Without the pictures, extract every line from the start of the material to the line containing "from mathutils import Vector, Matrix", both ends included.
── Data segment ──
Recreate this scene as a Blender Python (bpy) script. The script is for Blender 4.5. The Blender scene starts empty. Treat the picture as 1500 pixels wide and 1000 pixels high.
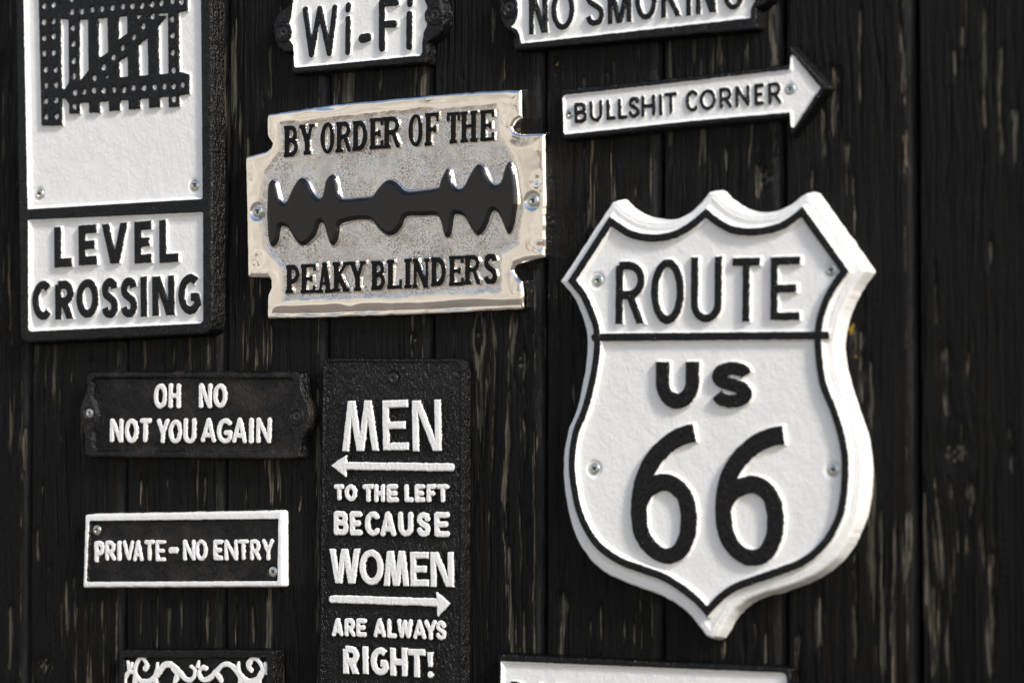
import bpy, math, random
import numpy as np
from mathutils import Vector, Matrix

random.seed(7)
SC = bpy.context.scene
COL = SC.collection
R_ = math.radians

# ------------------------------------------------------------------ camera
F = 3750.0                                   # focal length in photograph pixels (photo 1500 x 1000)
YAW, PITCH = R_(32.0), math.atan(140.0/F)
DIST = 1.66
TGT = Vector((0, 0, 1.5))
dirv = Vector((-math.sin(YAW)*math.cos(PITCH), math.cos(YAW)*math.cos(PITCH), math.sin(PITCH)))
cam_d = bpy.data.cameras.new('camera')
cam = bpy.data.objects.new('camera', cam_d); COL.objects.link(cam)
cam.location = TGT - dirv*DIST
cam.rotation_euler = (math.pi/2 + PITCH, 0, YAW)
cam_d.sensor_width = 36.0
cam_d.lens = F/1500*36
cam_d.clip_start = 0.05; cam_d.clip_end = 3000
SC.camera = cam
cam_d.dof.use_dof = True
cam_d.dof.focus_distance = 1.735
cam_d.dof.aperture_fstop = 5.6
cam_d.dof.aperture_blades = 9

# ------------------------------------------------------------------ world, sun, exposure
SUN_AZ = R_(70)      # from the wall's outward normal towards the right
SUN_EL = R_(34)
w = bpy.data.worlds.new('World'); SC.world = w; w.use_nodes = True
nt = w.node_tree; nt.nodes.clear()
sky = nt.nodes.new('ShaderNodeTexSky'); sky.sky_type = 'NISHITA'; sky.sun_disc = False
sky.sun_elevation = SUN_EL
sun_dir = Vector((math.sin(SUN_AZ)*math.cos(SUN_EL), -math.cos(SUN_AZ)*math.cos(SUN_EL), math.sin(SUN_EL)))
sky.sun_rotation = math.atan2(sun_dir.x, sun_dir.y)
sky.air_density = 1.0; sky.dust_density = 1.6; sky.ozone_density = 0.15
bg = nt.nodes.new('ShaderNodeBackground'); bg.inputs['Strength'].default_value = 0.15
wo = nt.nodes.new('ShaderNodeOutputWorld')
nt.links.new(sky.outputs[0], bg.inputs[0]); nt.links.new(bg.outputs[0], wo.inputs[0])
sd = bpy.data.lights.new('sun', 'SUN'); sd.energy = 2.8; sd.angle = R_(8); sd.color = (1, 0.96, 0.90)
so = bpy.data.objects.new('sun', sd); COL.objects.link(so)
so.rotation_euler = (-sun_dir).to_track_quat('-Z', 'Y').to_euler()
SC.view_settings.view_transform = 'Standard'
SC.view_settings.look = 'None'
SC.view_settings.exposure = 0.44
SC.view_settings.gamma = 1.0
try: SC.view_settings.use_curve_mapping = False
except Exception: pass

# ------------------------------------------------------------------ helpers: photo pixel -> point on the wall (mm)
cm = np.array(cam.rotation_euler.to_matrix())
cl = np.array(cam.location)
def W(px, py, h=0.0):
    """photo pixel -> (x, z) in mm on the plane h mm in front of the wall"""
    d = cm @ np.array([(px-750)/F, (500-py)/F, -1.0])
    t = (-h*0.001 - cl[1])/d[1]
    p = cl + d*t
    return np.array([p[0]*1000, p[2]*1000])
def Z(ox, oy, s, pts):
    return [(ox+x/s, oy+y/s) for x, y in pts]

# ------------------------------------------------------------------ numpy noise
def _hash(i, j, seed):
    n = (i.astype(np.int64)*374761393 + j.astype(np.int64)*668265263 + seed*974634777) & 0xffffffff
    n = ((n ^ (n >> 13))*1274126177) & 0xffffffff
    return ((n ^ (n >> 16)) & 0xffff)/65535.0
def vn(x, y, seed=0):
    xi = np.floor(x); yi = np.floor(y); fx = x-xi; fy = y-yi
    fx = fx*fx*(3-2*fx); fy = fy*fy*(3-2*fy)
    a = _hash(xi, yi, seed); b = _hash(xi+1, yi, seed); c = _hash(xi, yi+1, seed); d = _hash(xi+1, yi+1, seed)
    return (a*(1-fx)+b*fx)*(1-fy)+(c*(1-fx)+d*fx)*fy
def fbm(x, y, seed=0, o=3):
    s = 0; a = 1; t = 0
    for k in range(o):
        s = s+a*vn(x*2**k, y*2**k, seed+k*17); t += a; a *= .5
    return s/t

# ------------------------------------------------------------------ distance fields (positive inside)
def d_seg(X, Y, a, b):
    vx, vy = b[0]-a[0], b[1]-a[1]
    L = vx*vx+vy*vy
    if L < 1e-12: return np.hypot(X-a[0], Y-a[1])
    t = np.clip(((X-a[0])*vx+(Y-a[1])*vy)/L, 0, 1)
    return np.hypot(X-a[0]-t*vx, Y-a[1]-t*vy)
def sd_poly(X, Y, P):
    d = np.full(X.shape, 1e9); ins = np.zeros(X.shape, bool)
    n = len(P)
    for i in range(n):
        a = P[i]; b = P[(i+1) % n]
        d = np.minimum(d, d_seg(X, Y, a, b))
        c = (a[1] > Y) != (b[1] > Y)
        if a[1] != b[1]:
            xx = (b[0]-a[0])*(Y-a[1])/(b[1]-a[1])+a[0]
            ins ^= (c & (X < xx))
    return np.where(ins, d, -d)
def sd_stroke(X, Y, P, r, flat=(False, False)):
    """r: a number or one radius per point"""
    if np.isscalar(r): r = [r]*len(P)
    D = np.full(X.shape, -1e9)
    n = len(P)
    if math.hypot(P[0][0]-P[-1][0], P[0][1]-P[-1][1]) < 1e-3: flat = (False, False)
    cum = [0]
    for i in range(n-1): cum.append(cum[-1]+math.hypot(P[i+1][0]-P[i][0], P[i+1][1]-P[i][1]))
    def cut(e, q):
        tx, ty = e[0]-q[0], e[1]-q[1]; l = math.hypot(tx, ty)+1e-9
        return -((X-e[0])*tx+(Y-e[1])*ty)/l
    c0 = cut(P[0], P[1]) if flat[0] else None
    c1 = cut(P[-1], P[-2]) if flat[1] else None
    for i in range(n-1):
        a, b = P[i], P[i+1]
        vx, vy = b[0]-a[0], b[1]-a[1]; L = vx*vx+vy*vy+1e-12
        t = np.clip(((X-a[0])*vx+(Y-a[1])*vy)/L, 0, 1)
        d = r[i]*(1-t)+r[i+1]*t-np.hypot(X-a[0]-t*vx, Y-a[1]-t*vy)
        if c0 is not None and cum[i] < 1.6*r[0]: d = np.minimum(d, c0)
        if c1 is not None and cum[-1]-cum[i+1] < 1.6*r[-1]: d = np.minimum(d, c1)
        D = np.maximum(D, d)
    return D
def spline(P, n=6):
    P = [np.array(p, float) for p in P]
    Q = [2*P[0]-P[1]]+P+[2*P[-1]-P[-2]]
    out = []
    for i in range(1, len(Q)-2):
        p0, p1, p2, p3 = Q[i-1:i+3]
        for k in range(n):
            t = k/n
            out.append(tuple(.5*((2*p1)+(-p0+p2)*t+(2*p0-5*p1+4*p2-p3)*t*t+(-p0+3*p1-3*p2+p3)*t**3)))
    out.append(tuple(P[-1]))
    return out
def arc(cx, cy, rx, ry, a0, a1, n=16):
    return [(cx+rx*math.cos(R_(a0+(a1-a0)*i/n)), cy+ry*math.sin(R_(a0+(a1-a0)*i/n))) for i in range(n+1)]
def sstep(a, b, x):
    t = np.clip((x-a)/(b-a), 0, 1); return t*t*(3-2*t)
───
Solution below.
Recreate this scene as a Blender Python (bpy) script. The script is for Blender 4.5. The Blender scene starts empty. Treat the picture as 1500 pixels wide and 1000 pixels high.
import bpy, math, random
import numpy as np
from mathutils import Vector, Matrix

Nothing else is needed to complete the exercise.